**Aim of the exercise:**
Output a single figure: the number of lines in which the word "high" appears.

::::

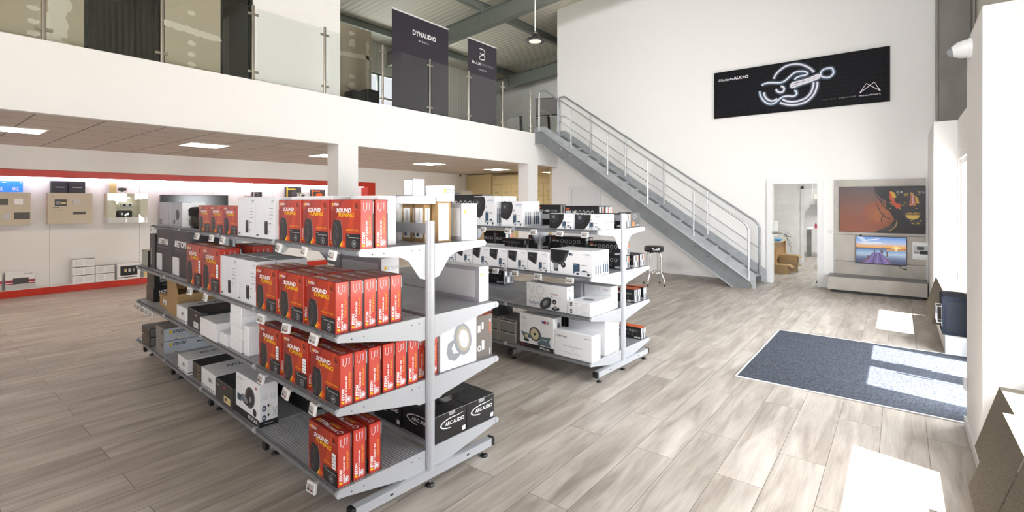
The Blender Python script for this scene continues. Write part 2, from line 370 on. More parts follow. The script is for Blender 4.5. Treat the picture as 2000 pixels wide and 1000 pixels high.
# patches of filler on the screw heads and joints
def blob(y, z, ry, rz, seed, x=xg):
    x += .0008 * (seed % 10)
    rnd = random.Random(seed); pts = []
    for k in range(18):
        a = 2 * math.pi * k / 18; q = .75 + .45 * rnd.random(); pts.append((y + ry * q * math.cos(a), z + rz * q * math.sin(a)))
    mb.prism(pts, 'x', x, x + .002, FILLER)
for k, z in enumerate((3.62, 3.76, 3.92, 4.35, 4.6)): blob(2.62, z, .05, .035, k); blob(1.0, z, .06, .03, k + 20)
for k in range(5): blob(1.18 + .02 * k, 3.5 + .28 * k, .12, .2, 40 + k)
for k in range(6): blob(2.36 + .11 * k, 4.12 - .01 * k, .1, .05, 60 + k)
struct(mb, 'wall_gallery')
mb = MB()
for a, b in ((1.45, 2.3), (3.0, 3.47)):
    mb.box(xg - .06, xg - .05, a + .04, b - .04, 3.45, 6.16, GLASS)
    for q in ((a, a + .04), (b - .04, b)): mb.box(xg - .09, xg - .02, q[0], q[1], 3.41, 6.2, BLACK)
    mb.box(xg - .09, xg - .02, a, b, 3.41, 3.45, BLACK); mb.box(xg - .09, xg - .02, a, b, 6.16, 6.2, BLACK)
struct(mb, 'window_5')
mb = MB(); mb.box(-9.12, -9.0, 4.98, 6.43, 3.41, 5.36, PLASTER)
for k in range(7): blob(5.65 + .12 * k, 4.72 + .01 * k, .1, .05, 80 + k, -9.0)
for k in range(8): blob(6.33, 3.6 + .2 * k, .05, .13, 90 + k, -9.0)
for k, z in enumerate((4.3, 5.0, 5.2, 4.1)): blob(5.95, z, .08, .04 + .05 * (k % 2), 100 + k, -9.0)
struct(mb, 'wall_partition')
# outer wall of the gallery with a strip of windows lengthened for the roof fill, far end wall
mb = MB(); XG = -12.5
mb.box(XG - .15, XG, -4.2, 19.5, 5.62, 6.6, SIDING); mb.box(XG - .15, XG, -4.2, 8.0, 3.4, 5.62, SIDING); mb.box(XG - .15, XG, 11.6, 19.5, 3.4, 5.62, SIDING)
mb.box(XG - .15, XG, 8.0, 11.6, 3.4, 4.2, SIDING); struct(mb, 'wall_outer_left')
mb = MB(); mb.box(XG - .1, XG - .08, 8.0, 11.6, 4.2, 5.62, GLASS)
for z in (4.2, 4.85, 5.56): mb.box(XG - .12, XG - .04, 8.0, 11.6, z, z + .06, STEEL)
for y in (8.0, 9.2, 10.4, 11.54): mb.box(XG - .12, XG - .04, y, y + .06, 4.2, 5.62, STEEL)
struct(mb, 'window_6')
mb = MB(); mb.prism([(XG, 3.41), (1.0, 3.41), (1.0, roofz(1)), (XG, roofz(XG))], 'y', 15.0, 15.2, WALL); struct(mb, 'wall_far')
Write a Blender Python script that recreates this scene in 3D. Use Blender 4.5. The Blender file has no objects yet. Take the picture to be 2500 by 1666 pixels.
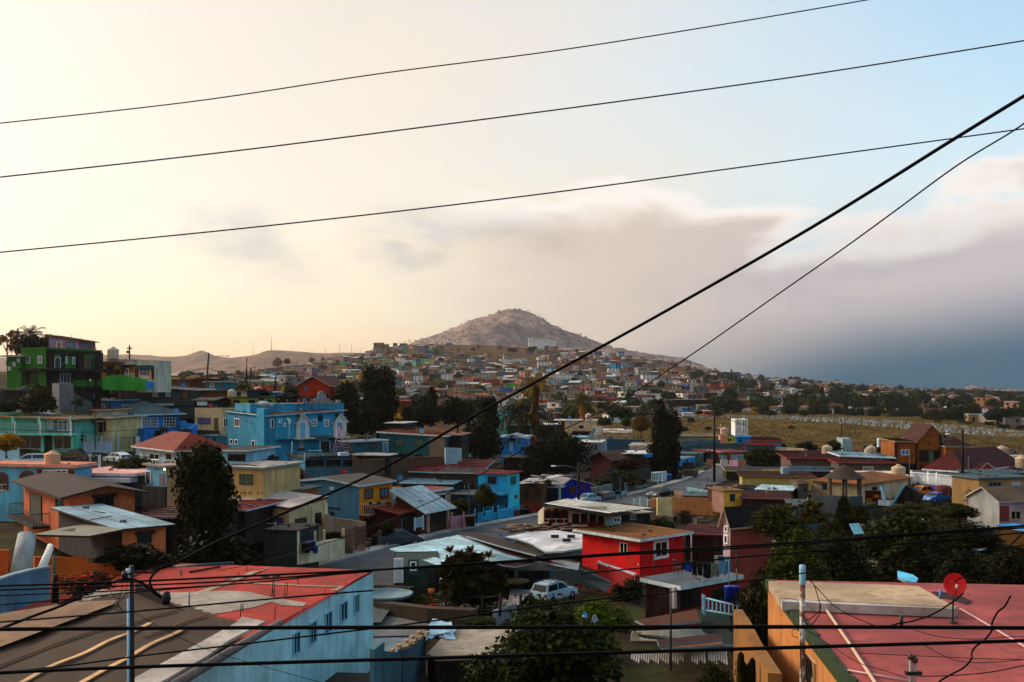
import bpy, bmesh, math, random
from mathutils import Vector, noise
import numpy as np
R=random.Random(7)
scene=bpy.context.scene
COL=scene.collection
# --- camera, light, exposure
F=2430.6; CX=1250.0; HY=940.0            # pixels of the 2500 px wide photograph; eye level lies on row 940
cam=bpy.data.cameras.new('camera'); camo=bpy.data.objects.new('camera',cam); COL.objects.link(camo)
camo.location=(0,0,0); camo.rotation_euler=(math.radians(90),0,0)
cam.sensor_fit='HORIZONTAL'; cam.sensor_width=36; cam.lens=35; cam.shift_y=(HY-833)/2500
cam.clip_start=0.1; cam.clip_end=40000
scene.camera=camo
SUN_AZ=-62; SUN_EL=27                      # degrees; azimuth from +Y towards +X
world=bpy.data.worlds.new('World'); scene.world=world; world.use_nodes=True
def build_world():
 nt=world.node_tree; N=nt.nodes; L=nt.links; N.clear()
 out=N.new('ShaderNodeOutputWorld')
 sky=N.new('ShaderNodeTexSky'); sky.sky_type='NISHITA'; sky.sun_disc=False
 sky.sun_elevation=math.radians(SUN_EL); sky.sun_rotation=math.radians(SUN_AZ); sky.air_density=1.2; sky.dust_density=2
 bg1=N.new('ShaderNodeBackground'); L.new(sky.outputs[0],bg1.inputs[0]); bg1.inputs[1].default_value=0.05
 tc=N.new('ShaderNodeTexCoord'); sep=N.new('ShaderNodeSeparateXYZ'); L.new(tc.outputs['Generated'],sep.inputs[0])
 def math_(op,a,b=None,c=None):
  n=N.new('ShaderNodeMath'); n.operation=op
  for i,v in enumerate((a,b,c)):
   if v is None: continue
   if isinstance(v,(int,float)): n.inputs[i].default_value=v
   else: L.new(v,n.inputs[i])
  return n.outputs[0]
 def ss(v,a,b,c=0.0,d=1.0):
  n=N.new('ShaderNodeMapRange'); n.interpolation_type='SMOOTHSTEP'; L.new(v,n.inputs[0])
  n.inputs[1].default_value=a; n.inputs[2].default_value=b; n.inputs[3].default_value=c; n.inputs[4].default_value=d
  return n.outputs[0]
 def mix(f,a,b):
  n=N.new('ShaderNodeMix'); n.data_type='RGBA'
  if isinstance(f,(int,float)): n.inputs[0].default_value=f
  else: L.new(f,n.inputs[0])
  for i,v in ((6,a),(7,b)):
   if isinstance(v,tuple): n.inputs[i].default_value=(*v,1)
   else: L.new(v,n.inputs[i])
  return n.outputs[2]
 az=math_('ARCTAN2',sep.outputs[0],sep.outputs[1])          # 0 ahead, negative to the left
 el=math_('ARCSINE',sep.outputs[2])
 cmb=N.new('ShaderNodeCombineXYZ'); L.new(math_('MULTIPLY',az,2.2),cmb.inputs[0]); L.new(math_('MULTIPLY',el,7.5),cmb.inputs[1])
 n1=N.new('ShaderNodeTexNoise'); L.new(cmb.outputs[0],n1.inputs[0]); n1.inputs['Scale'].default_value=1.25; n1.inputs['Detail'].default_value=7; n1.inputs['Roughness'].default_value=0.52; n1.inputs['Distortion'].default_value=0.25
 cmb2=N.new('ShaderNodeCombineXYZ'); L.new(math_('MULTIPLY',az,1.3),cmb2.inputs[0]); L.new(math_('MULTIPLY',el,2.2),cmb2.inputs[1]); cmb2.inputs[2].default_value=3.7
 n2=N.new('ShaderNodeTexNoise'); L.new(cmb2.outputs[0],n2.inputs[0]); n2.inputs['Scale'].default_value=1.6; n2.inputs['Detail'].default_value=6
 wob=math_('MULTIPLY_ADD',n1.outputs[0],0.5,-0.25)
 cmb3=N.new('ShaderNodeCombineXYZ'); L.new(math_('MULTIPLY',az,5.0),cmb3.inputs[0]); L.new(math_('MULTIPLY',el,11.0),cmb3.inputs[1]); cmb3.inputs[2].default_value=8.1
 n3=N.new('ShaderNodeTexNoise'); L.new(cmb3.outputs[0],n3.inputs[0]); n3.inputs['Scale'].default_value=1.3; n3.inputs['Detail'].default_value=8; n3.inputs['Roughness'].default_value=.5; n3.inputs['Distortion'].default_value=.3
 azw=math_('ADD',az,math_('MULTIPLY',wob,0.7)); elw=math_('ADD',el,math_('MULTIPLY_ADD',n3.outputs[0],0.22,-0.11))
 right=ss(azw,-0.28,0.62)                       # 0 warm side, 1 blue side
 high=ss(el,0.05,0.45)
 base=mix(right,WARM,BLUE)
 base=mix(math_('MULTIPLY',ss(az,0.05,0.6),ss(el,0.12,0.42)),base,BLUE2)
 veil=math_('MULTIPLY',ss(n2.outputs[0],0.46,0.66),ss(az,0.55,-0.1))
 base=mix(math_('MULTIPLY',veil,0.8),base,VEIL)
 bank=math_('MULTIPLY',ss(elw,0.180,0.135),ss(azw,-0.25,0.16))
 bankcol=mix(ss(azw,-0.1,0.5),BANKL,BANKR)
 base=mix(bank,base,bankcol)
 topl=math_('MULTIPLY',math_('MULTIPLY',ss(elw,0.19,0.165),ss(elw,0.125,0.16)),ss(azw,-0.15,0.1))
 base=mix(math_('MULTIPLY',topl,0.95),base,RIM)
 lump=math_('MULTIPLY',math_('MULTIPLY',ss(n3.outputs[0],0.44,0.66),ss(el,0.20,0.13)),0.5)
 base=mix(math_('MULTIPLY',lump,ss(az,-0.5,0.35,0.3,0.8)),base,LUMP)
 st=math_('MULTIPLY',ss(el,0.185,0.15),ss(el,0.09,0.125)); st=math_('MULTIPLY',st,ss(az,-0.50,-0.25)); st=math_('MULTIPLY',st,ss(az,0.1,0.0))
 st=math_('MULTIPLY',st,ss(math_('MULTIPLY_ADD',n3.outputs[0],0.5,math_('MULTIPLY',n1.outputs[0],0.5)),0.46,0.58))
 base=mix(math_('MULTIPLY',st,0.8),base,STREAK)
 dk=math_('MULTIPLY',ss(math_('SUBTRACT',el,math_('MULTIPLY',math_('SUBTRACT',az,0.2),0.13)),0.075,-0.012),ss(az,0.0,0.34))
 base=mix(dk,base,DARK)
 dust=math_('MULTIPLY',ss(el,0.075,0.0),ss(az,0.18,-0.15)); base=mix(math_('MULTIPLY',dust,0.75),base,DUST)
 cov=math_('MULTIPLY',math_('SUBTRACT',1.0,math_('MULTIPLY',bank,.9)),math_('SUBTRACT',1.0,dk)); L.new(math_('MULTIPLY',cov,0.05),bg1.inputs[1])
 bg2=N.new('ShaderNodeBackground'); L.new(base,bg2.inputs[0]); bg2.inputs[1].default_value=SKYGAIN
 add=N.new('ShaderNodeAddShader'); L.new(bg1.outputs[0],add.inputs[0]); L.new(bg2.outputs[0],add.inputs[1])
 L.new(add.outputs[0],out.inputs['Surface'])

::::

**Result of this exercise:**
2